On April 16, New Yorker Jackie Summers posted a photo on Facebook that he took on the F train. It shows an orthodox Jewish couple sitting next to a Muslim mom feeding her baby. Summers captioned,

A Taoist (me) gives up his seat so a Hasidic couple could sit together. They scoot over so a Muslim mother could sit and nurse her baby, on Easter Sunday.
This is my America: people letting people be people.

For Summers, these situations are everyday occurrences in New York — and in America more generally. “The moment is extraordinary in its ordinariness: common courtesy as an afterthought is the NYC and the America I was raised to believe in,” he told The Huffington Post. “Given the age of divisiveness we live in, it seems people are looking at this photo as a reason to put issues like race, religion, and sex aside to focus on more important issues relevant to peaceful coexistence.”

Nearly 100,000 people have “liked” the post. “THIS, is what makes America great and these days I've been struggling to find ways to feel good about America. We, the people... Thank you for restoring a little of my faith in humanity today, Jackie,” one commenter wrote. “When I see how beautiful we can be, it makes me so happy,” another added.

Summers told the Huffington Post that his grandparents were immigrants. “[M]y ancestors believed America to be a place where the possibility of equity existed,” he said. “While it’s clear we still have a long way to go to achieve that goal, I and people like me across this nation are fighting every day to see that end.”

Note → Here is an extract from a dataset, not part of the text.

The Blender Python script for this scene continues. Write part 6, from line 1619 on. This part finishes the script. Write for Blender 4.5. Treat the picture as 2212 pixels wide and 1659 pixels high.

The United States has a long history of intolerance and division, but diversity is, nevertheless, a cornerstone of American life. Although the nation may feel incredibly fractured at the moment, photos like this one remind us that, in this country, people of different backgrounds, religions, ethnicities, and viewpoints live in the same communities and share space every single day. As Summers pointed out, this photo is remarkable precisely because it isn’t.